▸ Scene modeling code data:
........
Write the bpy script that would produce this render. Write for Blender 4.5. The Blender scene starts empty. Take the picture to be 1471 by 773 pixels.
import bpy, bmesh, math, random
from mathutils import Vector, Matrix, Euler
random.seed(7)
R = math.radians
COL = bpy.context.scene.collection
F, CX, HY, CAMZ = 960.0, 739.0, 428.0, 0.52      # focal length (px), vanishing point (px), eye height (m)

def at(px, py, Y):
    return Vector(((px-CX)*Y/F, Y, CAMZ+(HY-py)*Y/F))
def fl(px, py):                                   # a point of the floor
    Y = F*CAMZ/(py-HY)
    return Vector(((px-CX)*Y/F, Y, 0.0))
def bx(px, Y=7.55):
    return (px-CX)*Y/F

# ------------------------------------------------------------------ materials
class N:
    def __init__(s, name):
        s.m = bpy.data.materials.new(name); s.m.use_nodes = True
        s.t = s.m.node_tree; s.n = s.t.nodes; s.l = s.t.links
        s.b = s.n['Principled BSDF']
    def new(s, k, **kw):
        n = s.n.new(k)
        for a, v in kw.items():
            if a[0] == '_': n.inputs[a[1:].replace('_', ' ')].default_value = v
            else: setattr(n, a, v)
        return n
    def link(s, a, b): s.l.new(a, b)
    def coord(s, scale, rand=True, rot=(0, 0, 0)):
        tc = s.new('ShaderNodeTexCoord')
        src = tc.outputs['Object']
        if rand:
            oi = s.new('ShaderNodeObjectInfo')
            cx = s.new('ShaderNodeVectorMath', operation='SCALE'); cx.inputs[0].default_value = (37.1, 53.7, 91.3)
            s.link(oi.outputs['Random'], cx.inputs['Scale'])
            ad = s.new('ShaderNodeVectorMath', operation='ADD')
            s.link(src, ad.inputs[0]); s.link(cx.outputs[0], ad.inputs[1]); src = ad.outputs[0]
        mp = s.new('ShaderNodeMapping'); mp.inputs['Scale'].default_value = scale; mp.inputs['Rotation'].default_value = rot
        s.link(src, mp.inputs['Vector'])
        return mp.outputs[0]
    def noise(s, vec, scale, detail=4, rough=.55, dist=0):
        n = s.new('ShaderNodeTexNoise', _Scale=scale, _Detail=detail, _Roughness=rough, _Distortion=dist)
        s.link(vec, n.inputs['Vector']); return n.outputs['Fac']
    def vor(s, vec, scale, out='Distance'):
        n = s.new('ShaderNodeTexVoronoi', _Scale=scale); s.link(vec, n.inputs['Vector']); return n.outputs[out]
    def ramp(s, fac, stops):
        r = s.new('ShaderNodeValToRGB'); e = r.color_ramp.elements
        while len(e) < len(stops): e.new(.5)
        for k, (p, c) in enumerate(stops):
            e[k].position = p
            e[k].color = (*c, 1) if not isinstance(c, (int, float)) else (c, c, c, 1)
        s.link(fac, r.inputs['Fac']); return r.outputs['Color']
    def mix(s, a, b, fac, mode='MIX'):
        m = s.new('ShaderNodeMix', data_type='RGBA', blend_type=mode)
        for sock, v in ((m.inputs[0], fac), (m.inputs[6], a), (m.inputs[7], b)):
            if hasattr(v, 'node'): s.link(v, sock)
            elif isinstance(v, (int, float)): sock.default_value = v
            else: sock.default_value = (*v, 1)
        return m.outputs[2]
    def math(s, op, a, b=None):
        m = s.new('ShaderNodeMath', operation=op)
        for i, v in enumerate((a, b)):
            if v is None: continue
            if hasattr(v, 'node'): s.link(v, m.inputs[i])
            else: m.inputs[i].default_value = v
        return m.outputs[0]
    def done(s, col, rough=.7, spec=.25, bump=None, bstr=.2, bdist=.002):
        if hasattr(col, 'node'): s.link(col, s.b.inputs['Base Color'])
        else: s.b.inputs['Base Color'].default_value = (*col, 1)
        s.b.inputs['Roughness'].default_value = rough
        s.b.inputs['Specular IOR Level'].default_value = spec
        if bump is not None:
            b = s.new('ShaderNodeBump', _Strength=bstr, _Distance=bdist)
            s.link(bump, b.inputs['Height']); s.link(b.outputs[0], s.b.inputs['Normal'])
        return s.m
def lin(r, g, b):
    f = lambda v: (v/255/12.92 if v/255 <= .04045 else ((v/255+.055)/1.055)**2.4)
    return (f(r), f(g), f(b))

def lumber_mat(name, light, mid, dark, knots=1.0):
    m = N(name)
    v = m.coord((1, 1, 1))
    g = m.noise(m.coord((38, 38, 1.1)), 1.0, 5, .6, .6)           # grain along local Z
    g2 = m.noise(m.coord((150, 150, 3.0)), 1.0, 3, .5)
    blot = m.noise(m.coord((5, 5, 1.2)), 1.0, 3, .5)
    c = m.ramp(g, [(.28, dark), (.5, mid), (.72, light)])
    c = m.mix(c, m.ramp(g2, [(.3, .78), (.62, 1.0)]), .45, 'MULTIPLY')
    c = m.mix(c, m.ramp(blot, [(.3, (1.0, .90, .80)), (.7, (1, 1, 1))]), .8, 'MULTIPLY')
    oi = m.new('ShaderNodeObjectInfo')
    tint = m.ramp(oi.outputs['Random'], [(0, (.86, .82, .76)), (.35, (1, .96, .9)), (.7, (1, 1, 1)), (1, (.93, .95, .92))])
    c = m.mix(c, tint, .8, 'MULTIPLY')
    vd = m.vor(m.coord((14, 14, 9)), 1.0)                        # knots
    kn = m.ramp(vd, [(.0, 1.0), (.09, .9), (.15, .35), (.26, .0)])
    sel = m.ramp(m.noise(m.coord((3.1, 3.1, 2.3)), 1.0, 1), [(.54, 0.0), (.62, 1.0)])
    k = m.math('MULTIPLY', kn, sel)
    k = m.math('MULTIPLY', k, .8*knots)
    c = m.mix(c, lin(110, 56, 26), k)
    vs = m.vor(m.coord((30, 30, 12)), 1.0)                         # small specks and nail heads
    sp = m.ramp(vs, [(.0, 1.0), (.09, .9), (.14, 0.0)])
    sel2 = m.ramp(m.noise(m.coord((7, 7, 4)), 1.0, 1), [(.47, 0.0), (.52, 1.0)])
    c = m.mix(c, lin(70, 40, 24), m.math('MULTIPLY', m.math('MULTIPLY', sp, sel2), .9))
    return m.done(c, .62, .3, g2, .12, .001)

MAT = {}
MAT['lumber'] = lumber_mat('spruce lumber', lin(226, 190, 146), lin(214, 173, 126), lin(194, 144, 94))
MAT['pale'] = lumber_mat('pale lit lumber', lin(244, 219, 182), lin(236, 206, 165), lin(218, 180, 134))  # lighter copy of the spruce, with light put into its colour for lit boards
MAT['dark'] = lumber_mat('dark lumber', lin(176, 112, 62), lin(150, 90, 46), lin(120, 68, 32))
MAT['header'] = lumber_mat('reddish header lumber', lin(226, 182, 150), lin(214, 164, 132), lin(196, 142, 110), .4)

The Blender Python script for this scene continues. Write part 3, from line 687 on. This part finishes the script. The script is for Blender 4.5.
........
▸ REQUIREMENTS: Of the lines above, how many include the word "this"? Reply with the number only.

▸ RIGHT ANSWER: 2